Эффекты для чиновников в сфере PR и GR
В чиновничьем и деловом обиходе существует термин, который в новостях по телевизору воспринимается большинством совсем не так, каковым он является по содержанию. Когда мы слышим слово «освоение», какие только мысли не приходят в голову! На самом деле он означает совершенно простую вещь – какое количество бюджетных средств из тех, что были отведены тому или иному ведомству, было отыграно на господрядных конкурсах и ушло на авансы и оплату работ. Меня не покидает мысль о том, что, учитывая негативный оттенок, который приобрело это слово в предыдущие годы, наверное, стоило все-таки придумать ему замену. То, что для чиновников просто статистика эффективности, простым смертным режет слух.

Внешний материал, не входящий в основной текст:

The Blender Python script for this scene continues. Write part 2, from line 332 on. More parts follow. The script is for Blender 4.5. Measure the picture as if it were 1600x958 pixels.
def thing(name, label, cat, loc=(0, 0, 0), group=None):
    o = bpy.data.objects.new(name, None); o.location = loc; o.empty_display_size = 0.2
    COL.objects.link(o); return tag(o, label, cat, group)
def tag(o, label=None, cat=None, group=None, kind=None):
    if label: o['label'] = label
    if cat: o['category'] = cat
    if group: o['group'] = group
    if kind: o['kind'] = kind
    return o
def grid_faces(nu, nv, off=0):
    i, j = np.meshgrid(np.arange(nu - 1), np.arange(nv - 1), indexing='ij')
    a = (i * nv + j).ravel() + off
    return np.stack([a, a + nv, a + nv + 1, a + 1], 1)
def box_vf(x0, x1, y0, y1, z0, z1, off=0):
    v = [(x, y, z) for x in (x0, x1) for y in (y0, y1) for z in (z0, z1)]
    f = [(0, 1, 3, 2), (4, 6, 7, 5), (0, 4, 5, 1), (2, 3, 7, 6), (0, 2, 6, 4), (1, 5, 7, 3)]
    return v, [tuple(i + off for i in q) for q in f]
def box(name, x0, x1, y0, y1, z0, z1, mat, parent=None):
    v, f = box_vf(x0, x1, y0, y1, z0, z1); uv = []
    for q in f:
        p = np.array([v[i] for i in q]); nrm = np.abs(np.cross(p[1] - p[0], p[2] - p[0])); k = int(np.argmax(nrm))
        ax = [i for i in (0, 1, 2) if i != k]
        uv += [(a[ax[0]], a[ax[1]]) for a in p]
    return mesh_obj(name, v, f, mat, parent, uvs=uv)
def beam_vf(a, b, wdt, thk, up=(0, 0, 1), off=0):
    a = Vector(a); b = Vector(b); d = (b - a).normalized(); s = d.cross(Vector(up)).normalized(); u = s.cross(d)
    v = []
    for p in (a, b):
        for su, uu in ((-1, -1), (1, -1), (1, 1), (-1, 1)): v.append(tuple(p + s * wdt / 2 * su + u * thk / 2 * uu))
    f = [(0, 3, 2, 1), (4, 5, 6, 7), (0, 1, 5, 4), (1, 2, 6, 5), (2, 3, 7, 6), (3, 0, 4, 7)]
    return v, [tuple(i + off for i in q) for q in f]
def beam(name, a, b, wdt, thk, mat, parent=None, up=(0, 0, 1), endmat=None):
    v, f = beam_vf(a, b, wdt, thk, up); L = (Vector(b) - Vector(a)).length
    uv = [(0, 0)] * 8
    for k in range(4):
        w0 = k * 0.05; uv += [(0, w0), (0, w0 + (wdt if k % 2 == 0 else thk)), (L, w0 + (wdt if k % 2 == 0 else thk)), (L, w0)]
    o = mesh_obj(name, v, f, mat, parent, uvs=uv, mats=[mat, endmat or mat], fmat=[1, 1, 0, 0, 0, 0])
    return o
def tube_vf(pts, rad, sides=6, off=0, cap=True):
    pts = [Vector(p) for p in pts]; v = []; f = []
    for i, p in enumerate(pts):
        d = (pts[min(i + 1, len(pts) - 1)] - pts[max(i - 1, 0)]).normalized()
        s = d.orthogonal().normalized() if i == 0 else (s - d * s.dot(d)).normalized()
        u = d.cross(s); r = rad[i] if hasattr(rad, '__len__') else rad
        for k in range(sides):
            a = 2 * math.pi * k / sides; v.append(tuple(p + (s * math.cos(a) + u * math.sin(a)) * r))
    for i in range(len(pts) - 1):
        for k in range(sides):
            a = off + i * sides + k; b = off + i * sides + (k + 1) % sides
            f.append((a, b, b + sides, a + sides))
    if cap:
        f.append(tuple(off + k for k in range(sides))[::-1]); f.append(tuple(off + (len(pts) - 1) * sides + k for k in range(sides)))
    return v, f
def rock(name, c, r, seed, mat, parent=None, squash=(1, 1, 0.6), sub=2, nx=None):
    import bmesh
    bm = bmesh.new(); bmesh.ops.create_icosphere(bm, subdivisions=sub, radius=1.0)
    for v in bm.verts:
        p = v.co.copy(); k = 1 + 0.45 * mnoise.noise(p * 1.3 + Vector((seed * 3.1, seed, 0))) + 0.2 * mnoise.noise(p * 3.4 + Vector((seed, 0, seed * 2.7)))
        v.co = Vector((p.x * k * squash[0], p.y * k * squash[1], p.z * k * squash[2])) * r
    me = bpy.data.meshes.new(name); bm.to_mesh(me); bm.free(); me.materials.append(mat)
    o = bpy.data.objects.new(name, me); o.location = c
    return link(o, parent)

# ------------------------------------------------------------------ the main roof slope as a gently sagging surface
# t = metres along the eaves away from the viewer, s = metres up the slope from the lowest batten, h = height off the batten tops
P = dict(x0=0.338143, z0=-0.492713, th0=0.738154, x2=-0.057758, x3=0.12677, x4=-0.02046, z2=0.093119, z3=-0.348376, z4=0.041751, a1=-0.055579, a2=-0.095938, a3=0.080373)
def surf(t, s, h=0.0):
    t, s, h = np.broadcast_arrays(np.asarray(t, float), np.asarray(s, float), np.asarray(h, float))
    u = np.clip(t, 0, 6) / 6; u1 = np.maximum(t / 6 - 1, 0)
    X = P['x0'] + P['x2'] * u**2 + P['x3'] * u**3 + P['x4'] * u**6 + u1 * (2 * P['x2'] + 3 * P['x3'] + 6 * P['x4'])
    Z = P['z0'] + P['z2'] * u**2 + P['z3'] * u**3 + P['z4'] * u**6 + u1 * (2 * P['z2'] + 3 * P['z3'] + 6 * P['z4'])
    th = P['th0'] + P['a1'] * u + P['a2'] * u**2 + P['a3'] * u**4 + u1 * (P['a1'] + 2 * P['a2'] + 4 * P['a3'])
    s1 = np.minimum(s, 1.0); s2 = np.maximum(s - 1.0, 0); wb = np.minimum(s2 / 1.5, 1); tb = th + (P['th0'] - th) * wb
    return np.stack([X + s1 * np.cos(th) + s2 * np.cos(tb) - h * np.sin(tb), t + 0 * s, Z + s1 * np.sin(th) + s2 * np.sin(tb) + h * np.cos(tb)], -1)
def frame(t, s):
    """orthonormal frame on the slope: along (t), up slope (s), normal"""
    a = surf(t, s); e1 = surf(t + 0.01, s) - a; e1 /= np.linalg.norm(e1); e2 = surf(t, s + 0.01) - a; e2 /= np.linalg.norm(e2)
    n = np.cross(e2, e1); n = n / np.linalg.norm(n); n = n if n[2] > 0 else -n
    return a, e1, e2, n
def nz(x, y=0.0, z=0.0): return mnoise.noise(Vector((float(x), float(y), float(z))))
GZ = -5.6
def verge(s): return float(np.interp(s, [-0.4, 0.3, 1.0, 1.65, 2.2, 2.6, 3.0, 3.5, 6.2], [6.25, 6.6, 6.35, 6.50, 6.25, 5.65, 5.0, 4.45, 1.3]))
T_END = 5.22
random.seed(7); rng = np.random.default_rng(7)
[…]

Так вот, не будет особой заслугой выносить на суд общественности или вышестоящего начальства информацию о том, что было «освоено такое-то количество бюджетных средств». Это просто неплохо выполненная работа. Да, редкость, но все же не сверхдостижение. Информировать же о том, что «было привлечено» такое-то количество средств из внебюджетных источников, – другое дело. И «высшим сферам», и СМИ, и общественным институтам будет интересно узнать о том, что в государственные проекты инвестируют не только деньги налогоплательщиков, но и частные средства. Такие проекты в общественном сознании обладают кратно большей «установленной мощностью», чем обычные бюджетные инвестиции.
Из опыта могу сказать, что для коммуникаций со СМИ и высшими руководителями внебюджетные инвестиции в инфраструктуру – кратно более благодатные поводы для общения и их «рекламирования», чем традиционные господряды. Учитывая, что у подобных проектов по мере развития есть периодические пики, даже в течение одного года представляется значительное количество поводов для того, чтобы поднять на флаг информацию о том или ином проекте. А если еще и ставить перед собой задачу ее правильно позиционировать и преподносить, то эффект может быть весьма значительным.